Badan Informasi Energi AS (EIA) melaporkan pekan lalu bahwa produksi minyak mentah AS naik 2,1 persen dari angka Februari menjadi 10,474 juta barel per hari pada Maret. Angka ini juga melonjak 14,6 persen dari Maret 2017
Besaran subsidi
Kenaikan harga minyak juga berpengaruh terhadap besaran subsidi. Direktur Jendral Minyak dan Gas Bumi Djoko Siswanto mengatakan, pemerintah menetapkan besaran subsidi solar sebesar Rp 2.000 per liter. Hal itu berdasarkan hasil rapat dan perhitungan yang dilakukan Kementerian ESDM, Kementerian Keuangan, dan Pertamina.
Djoko menjelaskan, keputusan penambahan subsidi sebesar Rp 2.000 per liter karena harga minyak dunia yang terus merangkak naik. Belum lagi, di tengah harga jual dari badan usaha lain yang juga turut merangkak, pemerintah menilai perlu menambah besaran subsidi kepada Pertamina agar tidak terlalu berat. "Harga minyak dunianya naik, ya kita tambah 2.000 biar Pertamina gak berat-berat amat," ujar Djoko di Kementerian ESDM, Senin (4/6) malam.

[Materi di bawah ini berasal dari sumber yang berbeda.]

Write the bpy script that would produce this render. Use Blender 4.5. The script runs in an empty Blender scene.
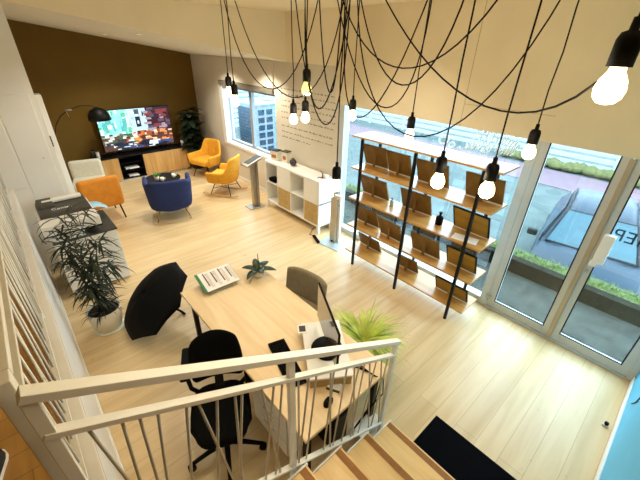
import bpy, bmesh, math, random
from mathutils import Vector, Matrix, Quaternion
random.seed(7)
PI = math.pi
S = bpy.context.scene
COL = S.collection
V = Vector

# ------------------------------------------------------------------ helpers
def link(o, parent=None):
    COL.objects.link(o)
    if parent is not None: o.parent = parent
    return o

def tag(o, label, cat, group=None, kind=None):
    o['label'] = label; o['category'] = cat
    if group: o['group'] = group
    if kind: o['kind'] = kind
    return o

def thing(name, label, cat, loc=(0, 0, 0), rz=0.0, group=None):
    o = bpy.data.objects.new(name, None)
    o.empty_display_size = 0.05
    link(o); o.location = loc; o.rotation_euler = (0, 0, rz)
    return tag(o, label, cat, group)

class MB:
    """collects shapes, builds one mesh object"""
    def __init__(s): s.bm = bmesh.new(); s.mi = 0
    def _mat(s, faces):
        for f in faces: f.material_index = s.mi
    def box(s, lo, hi, m=None):
        x0, y0, z0 = lo; x1, y1, z1 = hi
        P = [(x0,y0,z0),(x1,y0,z0),(x1,y1,z0),(x0,y1,z0),(x0,y0,z1),(x1,y0,z1),(x1,y1,z1),(x0,y1,z1)]
        return s.hexa(P, m)
    def hexa(s, P, m=None):
        vs = [s.bm.verts.new((m @ V(p)) if m else V(p)) for p in P]
        fs = [s.bm.faces.new([vs[i] for i in q]) for q in ((3,2,1,0),(4,5,6,7),(0,1,5,4),(1,2,6,5),(2,3,7,6),(3,0,4,7))]
        s._mat(fs); return vs
    def cbox(s, c, size, rot=None):
        m = Matrix.Translation(V(c))
        if rot is not None: m = m @ rot.to_4x4()
        a = V(size) / 2
        return s.box(-a, a, m)
    def bar(s, p0, p1, w, h, up=(0, 0, 1)):
        """box section w (across) x h (up) from p0 to p1"""
        p0 = V(p0); p1 = V(p1); d = (p1 - p0).normalized(); u = V(up)
        r = d.cross(u)
        if r.length < 1e-4: r = d.cross(V((0, 1, 0)))
        r.normalize(); u = r.cross(d).normalized()
        P = []
        for p in (p0, p1):
            for a, b in ((-1,-1),(1,-1),(1,1),(-1,1)): P.append(p + r*a*w/2 + u*b*h/2)
        vs = [s.bm.verts.new(p) for p in P]
        fs = [s.bm.faces.new([vs[i] for i in q]) for q in ((0,1,2,3),(7,6,5,4),(0,4,5,1),(1,5,6,2),(2,6,7,3),(3,7,4,0))]
        s._mat(fs)
    def tube(s, pts, r, seg=8, caps=True):
        pts = [V(p) for p in pts]; n = len(pts)
        rr = r if isinstance(r, (list, tuple)) else [r]*n
        rings = []; ref = None
        for i, p in enumerate(pts):
            d = (pts[min(i+1, n-1)] - pts[max(i-1, 0)])
            if d.length < 1e-9: d = V((0, 0, 1))
            d.normalize()
            if ref is None:
                ref = d.cross(V((0, 0, 1)))
                if ref.length < 1e-3: ref = d.cross(V((1, 0, 0)))
            ref = (ref - d*ref.dot(d)).normalized(); b = d.cross(ref)
            rings.append([s.bm.verts.new(p + (ref*math.cos(2*PI*k/seg) + b*math.sin(2*PI*k/seg))*rr[i]) for k in range(seg)])
        fs = []
        for a, b in zip(rings, rings[1:]):
            for k in range(seg):
                f = s.bm.faces.new((a[k], a[(k+1) % seg], b[(k+1) % seg], b[k])); f.smooth = True; fs.append(f)
        if caps:
            fs.append(s.bm.faces.new(rings[0][::-1])); fs.append(s.bm.faces.new(rings[-1]))
        s._mat(fs)
    def lathe(s, prof, seg=24, m=None, cap0=True, cap1=True, smooth=True):
        """prof: [(r,z)...]"""
        rings = []
        for r, z in prof:
            rings.append([s.bm.verts.new((m @ V((r*math.cos(2*PI*k/seg), r*math.sin(2*PI*k/seg), z))) if m else V((r*math.cos(2*PI*k/seg), r*math.sin(2*PI*k/seg), z))) for k in range(seg)])
        fs = []
        for a, b in zip(rings, rings[1:]):
            for k in range(seg):
                f = s.bm.faces.new((a[k], a[(k+1) % seg], b[(k+1) % seg], b[k])); f.smooth = smooth; fs.append(f)
        if cap0: fs.append(s.bm.faces.new(rings[0][::-1]))
        if cap1: fs.append(s.bm.faces.new(rings[-1]))
        s._mat(fs)
    def prism(s, poly, a, b, f):
        """poly of 2d points, extruded between a and b; f(u,v,t)->3d"""
        A = [s.bm.verts.new(V(f(u, v, a))) for u, v in poly]; B = [s.bm.verts.new(V(f(u, v, b))) for u, v in poly]
        n = len(poly); fs = [s.bm.faces.new(A[::-1]), s.bm.faces.new(B)]
        for i in range(n): fs.append(s.bm.faces.new((A[i], A[(i+1) % n], B[(i+1) % n], B[i])))
        s._mat(fs)
    def quad(s, P):
        f = s.bm.faces.new([s.bm.verts.new(V(p)) for p in P]); f.material_index = s.mi; return f
    def grid(s, rows, closed_u=False):
        """rows: list of lists of points"""
        R = [[s.bm.verts.new(V(p)) for p in r] for r in rows]; fs = []
        for a, b in zip(R, R[1:]):
            n = len(a)
            for k in range(n if closed_u else n-1):
                f = s.bm.faces.new((a[k], a[(k+1) % n], b[(k+1) % n], b[k])); f.smooth = True; fs.append(f)
        s._mat(fs); return R
    def build(s, name, mats, parent=None, bevel=0, seg=2, sub=0, solid=0, smooth=False):
        bmesh.ops.recalc_face_normals(s.bm, faces=s.bm.faces[:])
        if smooth:
            for f in s.bm.faces: f.smooth = True
        me = bpy.data.meshes.new(name); s.bm.to_mesh(me); s.bm.free()
        for m in (mats if isinstance(mats, (list, tuple)) else [mats]): me.materials.append(m)
        o = bpy.data.objects.new(name, me); link(o, parent)
        if solid:
            md = o.modifiers.new('solid', 'SOLIDIFY'); md.thickness = solid; md.offset = 0
        if bevel:
            md = o.modifiers.new('bevel', 'BEVEL'); md.width = bevel; md.segments = seg; md.limit_method = 'ANGLE'; md.angle_limit = 0.6
        if sub:
            md = o.modifiers.new('sub', 'SUBSURF'); md.levels = sub; md.render_levels = sub
        return o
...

Selain itu, Djoko menegaskan, kenaikan rencana subsidi ini juga mempertimbangkan agar masyarakat tidak terbebani. Apalagi menjelang Lebaran. Jika Premium sesuai dengan harga keekonomian, harganya sudah setara Pertamina Dex.
Namun, terkait mekanisme penambahan subsidi solar, Djoko mengatakan, hal tersebut merupakan kewenangan Kementerian Keuangan. Pihaknya hanya mengusulkan seperti apa kondisi harga dan perhitungannya. "Ya, kalau mekanismenya gimana tanya sama Menkeu. Kita sudah ajukan hitungannya. Nanti apakah mau lewat APBNP, DPR, atau seperti apa kewenangannya di Kemeneku," ujar Djoko.
Sebelumnya, pemerintah sempat mengusulkan tambahan subsidi untuk solar kepada Pertamina sebesar Rp 1.500. Hal ini dilakukan di tengah harga minyak dunia yang terus naik.